= Problem statement =
Of the lines in this listing, how many contain the word "picture"? Give the number and nothing else.

= Provided records =
▼
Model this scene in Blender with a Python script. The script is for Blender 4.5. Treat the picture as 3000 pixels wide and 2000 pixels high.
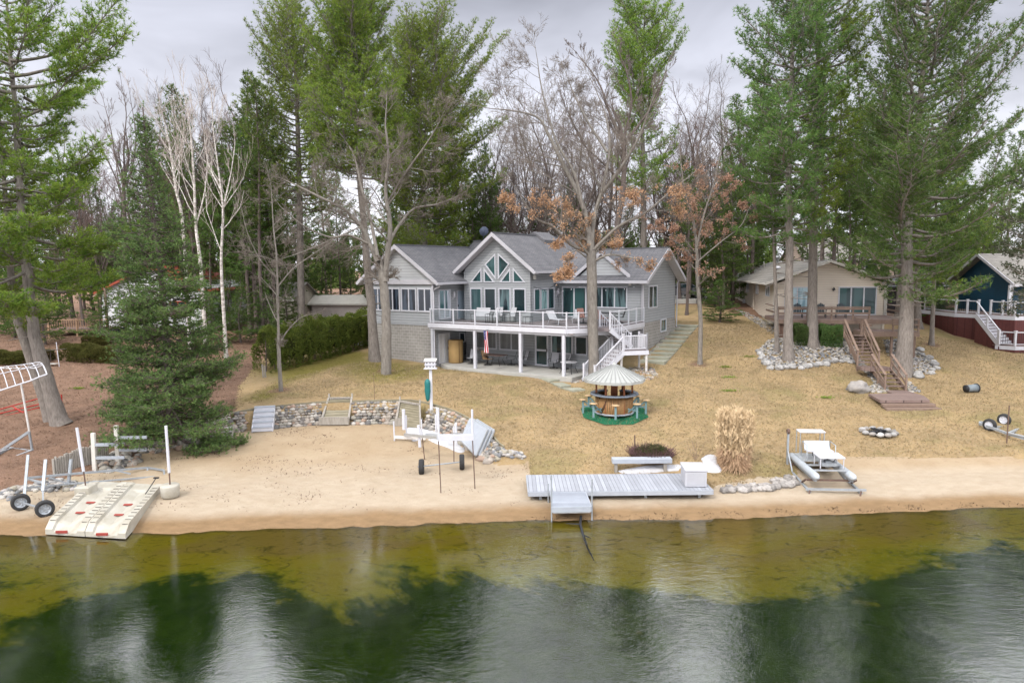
▲
▼
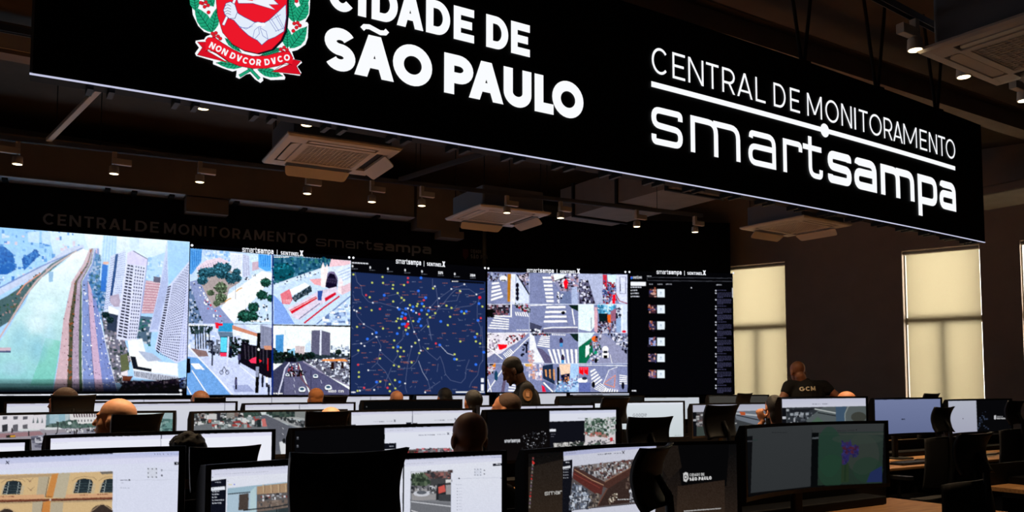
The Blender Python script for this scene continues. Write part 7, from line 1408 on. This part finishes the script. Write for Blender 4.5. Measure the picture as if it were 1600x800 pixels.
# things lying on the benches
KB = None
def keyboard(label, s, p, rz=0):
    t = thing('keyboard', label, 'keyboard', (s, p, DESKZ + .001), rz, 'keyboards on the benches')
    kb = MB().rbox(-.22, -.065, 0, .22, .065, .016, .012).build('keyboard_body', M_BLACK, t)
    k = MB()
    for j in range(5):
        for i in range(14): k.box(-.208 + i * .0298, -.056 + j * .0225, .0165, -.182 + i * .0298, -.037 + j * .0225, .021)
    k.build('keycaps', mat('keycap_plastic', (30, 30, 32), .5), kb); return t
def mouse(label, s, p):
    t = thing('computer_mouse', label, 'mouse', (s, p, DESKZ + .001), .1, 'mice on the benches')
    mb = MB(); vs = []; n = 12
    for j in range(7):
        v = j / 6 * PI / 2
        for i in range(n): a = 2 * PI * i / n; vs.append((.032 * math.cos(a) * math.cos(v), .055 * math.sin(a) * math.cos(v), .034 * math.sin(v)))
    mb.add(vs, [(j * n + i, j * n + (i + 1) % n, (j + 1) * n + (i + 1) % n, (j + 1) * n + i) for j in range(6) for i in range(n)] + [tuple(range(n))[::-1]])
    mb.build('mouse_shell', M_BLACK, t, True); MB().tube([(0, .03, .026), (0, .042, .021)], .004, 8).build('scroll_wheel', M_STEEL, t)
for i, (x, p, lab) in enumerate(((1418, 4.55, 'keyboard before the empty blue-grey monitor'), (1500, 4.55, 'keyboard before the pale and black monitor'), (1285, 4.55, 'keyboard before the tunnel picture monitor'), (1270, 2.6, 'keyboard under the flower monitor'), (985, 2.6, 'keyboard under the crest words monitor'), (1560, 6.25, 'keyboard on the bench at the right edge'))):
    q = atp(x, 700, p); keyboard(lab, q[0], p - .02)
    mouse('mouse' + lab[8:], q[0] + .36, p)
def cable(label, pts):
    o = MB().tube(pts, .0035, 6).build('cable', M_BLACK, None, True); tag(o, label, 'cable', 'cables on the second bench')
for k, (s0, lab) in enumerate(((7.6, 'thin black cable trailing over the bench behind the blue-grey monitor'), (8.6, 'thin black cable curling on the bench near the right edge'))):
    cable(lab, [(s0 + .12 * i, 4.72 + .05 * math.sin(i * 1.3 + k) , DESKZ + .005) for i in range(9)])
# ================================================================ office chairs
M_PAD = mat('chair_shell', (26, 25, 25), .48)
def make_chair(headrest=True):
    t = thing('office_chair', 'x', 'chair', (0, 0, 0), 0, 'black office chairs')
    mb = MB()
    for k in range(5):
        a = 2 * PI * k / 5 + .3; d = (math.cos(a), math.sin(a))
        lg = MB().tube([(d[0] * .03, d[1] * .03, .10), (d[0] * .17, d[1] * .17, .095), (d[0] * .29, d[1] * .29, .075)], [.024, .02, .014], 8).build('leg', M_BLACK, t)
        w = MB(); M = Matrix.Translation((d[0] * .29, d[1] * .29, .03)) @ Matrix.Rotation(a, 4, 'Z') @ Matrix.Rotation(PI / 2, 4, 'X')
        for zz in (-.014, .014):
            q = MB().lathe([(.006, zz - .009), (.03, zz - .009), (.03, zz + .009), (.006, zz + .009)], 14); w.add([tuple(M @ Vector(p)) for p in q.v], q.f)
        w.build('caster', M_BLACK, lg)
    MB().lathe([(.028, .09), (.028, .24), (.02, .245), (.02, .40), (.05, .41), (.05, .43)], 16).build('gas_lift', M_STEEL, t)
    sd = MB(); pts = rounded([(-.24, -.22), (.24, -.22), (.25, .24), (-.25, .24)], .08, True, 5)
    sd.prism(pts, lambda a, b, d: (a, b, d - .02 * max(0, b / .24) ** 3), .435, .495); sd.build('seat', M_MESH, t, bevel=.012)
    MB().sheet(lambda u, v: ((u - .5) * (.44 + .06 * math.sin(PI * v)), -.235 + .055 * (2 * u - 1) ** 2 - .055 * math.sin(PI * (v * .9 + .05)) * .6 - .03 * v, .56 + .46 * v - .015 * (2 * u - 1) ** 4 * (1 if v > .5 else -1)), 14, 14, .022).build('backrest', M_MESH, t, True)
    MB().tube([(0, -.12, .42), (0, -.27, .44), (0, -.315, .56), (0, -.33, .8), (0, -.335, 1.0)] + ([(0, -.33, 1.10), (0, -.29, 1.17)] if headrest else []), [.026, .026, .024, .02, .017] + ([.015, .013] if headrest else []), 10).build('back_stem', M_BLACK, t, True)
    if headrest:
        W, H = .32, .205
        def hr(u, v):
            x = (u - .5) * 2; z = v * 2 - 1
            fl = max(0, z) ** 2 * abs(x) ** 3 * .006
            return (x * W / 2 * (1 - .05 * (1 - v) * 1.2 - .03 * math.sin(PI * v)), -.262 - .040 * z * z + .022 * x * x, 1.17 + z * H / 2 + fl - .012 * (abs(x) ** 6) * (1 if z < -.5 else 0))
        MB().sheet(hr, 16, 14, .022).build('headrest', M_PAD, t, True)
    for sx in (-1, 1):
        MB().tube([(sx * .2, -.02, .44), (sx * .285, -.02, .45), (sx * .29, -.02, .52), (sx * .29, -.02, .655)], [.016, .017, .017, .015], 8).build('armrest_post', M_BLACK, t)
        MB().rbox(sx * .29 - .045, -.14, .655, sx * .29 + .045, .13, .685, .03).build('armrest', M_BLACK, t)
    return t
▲
= Response to this task =
3